Jeperson jauh-jauh sebelumnya memperingatkan bahwa anak yang mempelajari dua bahasa tidak akan dapat menguasai kedua bahasa itu dengan sama baiknya. Juga tak akan sebaik mempelajari satu bahasa. Kerja otak untuk menguasai dua bahasa akan menghambat anak untuk mempelajari hal lain yang harus dia kuasai.
Perkembangan bahasa anak terganggu, baik dalam penggunaan kosa kata, struktur tata bahasa, bentuk kata, dan beberapa penyimpangan bahasa lainnya. Tidak terelakkan, dalam era global penguasaan bahasa Inggris hukumnya wajib. Siapa yang ingin luas pergaulan, sukses berbisnis, maupun menguasai ilmu pengetahuan mau tidak mau harus menguasai bahasa yang satu ini.
Namun, dalam penanaman kita dituntut sikap bijak dan tidak tergesa-gesa.
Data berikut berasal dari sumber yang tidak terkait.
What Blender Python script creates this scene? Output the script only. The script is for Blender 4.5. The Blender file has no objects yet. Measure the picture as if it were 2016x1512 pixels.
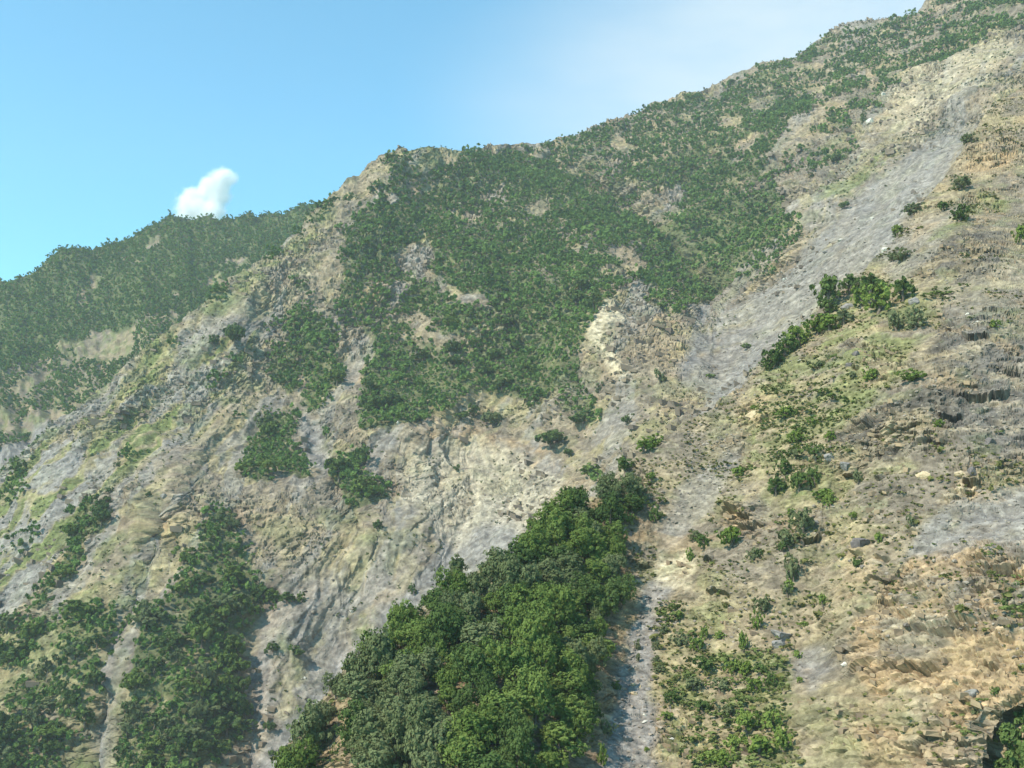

Di samping perlu mempertimbangkan kemampuan anak, para orang tua hendaknya memperhatikan pula kepentingan anak akan penguasaan bahasa daerah dan nasional.
Kedua bahasa itu tidak bisa dilepaskan begitu saja dari fungsi keseharian dan tanggung jawab sosial anak. Sebab itu, akan lebih baik bila bahasa Inggris atau bahasa asing lain diberikan setelah bahasa daerah dan bahasa nasional terkuasai secara mantap. Pengajaran bahasa asing dalam usia dini toh bukan jaminan mutlak keberhasilan berbahasa pada anak.